I have enjoyed Carter's three previous thrillers featuring black lawyers & academics and richly drawn characters in a broad landscape. He should have stayed with a winning formula and an environment he knows but instead turned to the world of spies and financial fraud to write what he described as a "short, straightforward page turner". Would that it were!
The book opens with protagonist Beck DeForde driving to the deathbed of former CIA Director Jericho Ainsley, who had ruined his career fifteen years earlier as a result of a scandalous love affair with her at Princeton when she was a sophomore and he was a married professor. Carter attempts to establish an atmosphere of suspense with suspicious vans and helicopters hovering around Jericho's home, bodies of slaughtered animals left outside the door, the death of Ainsley's longtime caretaker under mysterious circumstances, and a multitude of visitors appearing at the door with motives unknown. Over this all hover Ainsley's two crone-like daughters (one of whom is a former interrogator for the CIA who is now an Episcopal nun) exuding a general atmosphere of hostility towards one and all. Ainsley claims to have secrets that powerful forces are prepared to kill to hide or steal, and he tries to enlist Beck to help him, although he can't quite get around to telling her what he wants her to do. There is also the strong belief by many of the characters that Ainsley is mentally ill and is making up the secrets he purports to have. As a set-up to a suspense story, this sounds fine, but after 93 pages and nine chapters I found myself screaming internally, "Okay, okay, so get on with it!" The pace is plodding.

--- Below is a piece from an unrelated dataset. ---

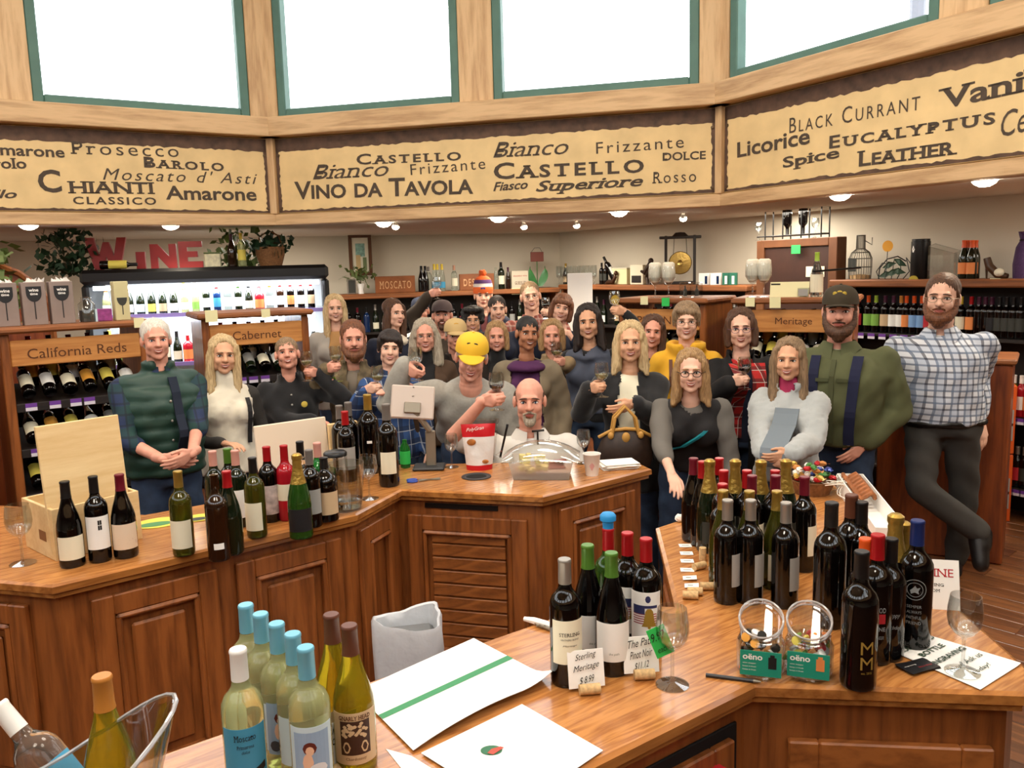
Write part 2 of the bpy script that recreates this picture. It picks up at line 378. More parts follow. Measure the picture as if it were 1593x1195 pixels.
tan_panel = M('sign_cream', 'e4c68e', .6, var=.10, vscale=5)
border_shade_m = M('sign_border_shade', '5a4232', .7, var=.35, vscale=14)
letter_m = M('sign_letter', '4a3d30', .7, var=.2, vscale=30)
bead_m = M('sign_screw', '5a4630', .4, .6)
pane_m = PANE('window_glass', (1, 1, 1), .03)
FAC = []
wn = 0; tn = 0
for i in range(8):
    p, q = OCT[i], OCT[(i+1) % 8]; d = (q-p)/W8; nin = np.array([d[1], -d[0]]) 
    if np.dot(CEN-p, nin) < 0: nin = -nin
    FAC.append((p, q, d, nin)); D3 = np.array([d[0], d[1], 0]); N3 = np.array([nin[0], nin[1], 0]); Z3 = np.array([0, 0, 1.0]); P3 = np.array([p[0], p[1], 0])
    rz = atan2(d[1], d[0]); wood = WOOD('cedar_beam_%s' % 'abcdefgh'[i], 'a98358', 'd6b283', 'x', rz, .55, knots=True, fig=.6)
    def seg(nm, x0, x1, z0, z1, y0, y1, m):
        global tn
        tn += 1; b = MB(); c = P3+D3*((x0+x1)/2)+N3*((y0+y1)/2)+Z3*((z0+z1)/2)
        b.obox(c, D3*(x1-x0)/2, N3*(y1-y0)/2, Z3*(z1-z0)/2, 0, .006); return struct('trim_%d' % tn, b, [m])
    seg('fascia', 0, W8, 2.345, 2.44, -.12, .025, wood)
    seg('beam', -.06, W8+.06, 3.09, 3.25, -.14, .13, wood)
    seg('backing', 0, W8, 2.44, 3.09, -.12, -.03, wood)
    seg('head', 0, W8, 5.0, 5.64, -.12, .02, wood)
    seg('post', -.03, .10, 3.25, 5.0, -.12, .04, cedar_post); seg('post', 1.745, 2.03, 3.25, 5.0, -.12, .04, cedar_post); seg('post', W8-.17, W8+.02, 3.25, 5.0, -.12, .04, cedar_post)
    seg('divider', -.035, .035, 2.44, 3.09, -.03, .045, cedar_post)
    for (x0, x1) in ((.10, 1.745), (2.03, W8-.17)):
        wn += 1; b = MB(); t = .075
        for (a0, a1, z0, z1) in ((x0, x0+t, 3.25, 5.0), (x1-t, x1, 3.25, 5.0), (x0+t, x1-t, 3.25, 3.25+t), (x0+t, x1-t, 5.0-t, 5.0)):
            b.obox(P3+D3*((a0+a1)/2)-N3*.02+Z3*((z0+z1)/2), D3*(a1-a0)/2, N3*.05, Z3*(z1-z0)/2, 0, .008)
        wo = struct('window_%d' % wn, b, [green_fr])
        b = MB(); b.obox(P3+D3*((x0+x1)/2)-N3*.05+Z3*4.125, D3*((x1-x0)/2-.05), N3*.003, Z3*.83); b.build('pane', [pane_m], wo)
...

When he does get on with it, the plot is thin, not very credible, and ultimately unsatisfying. The actions of many of the characters, including Beck, seem inadequately motivated, which makes them less interesting than in Carter's earlier books.
A good example of the lack of credibility occurs early in the book. Beck remembers an incident fifteen years earlier when three CIA security men invaded Jericho's home, apparently while he & Beck were making love, and dragged her off to be interrogated for an hour and a half, refusing to allow her to get dressed and asking her questions like the name of her fifth-grade Spanish teacher. I simply cannot believe this kind of thing would happen to current (or past) lovers of the former Director of the CIA (despite the fantasies of novelists and moviemakers), certainly not without SERIOUS provocation, and, if it had, said former director of the CIA would have assured that serious consequences would have followed. Beck also recalls unexpected visits from the CIA office of security for years after her relationship with Ainsley had stopped, including "once, they surprised her during lunch on a Caribbean cruise. Another time they showed up at a pub in Edinburgh". As a former federal employee, I am extremely skeptical that even CIA security officers have travel policies liberal enough to permit this kind of boondoggle without substantial justification.
Carter can write good thrillers. I hope in his next book he will return to his roots and write what he does well. Until then I would recommend you try one of his earlier works or find another diversion for your summer reading.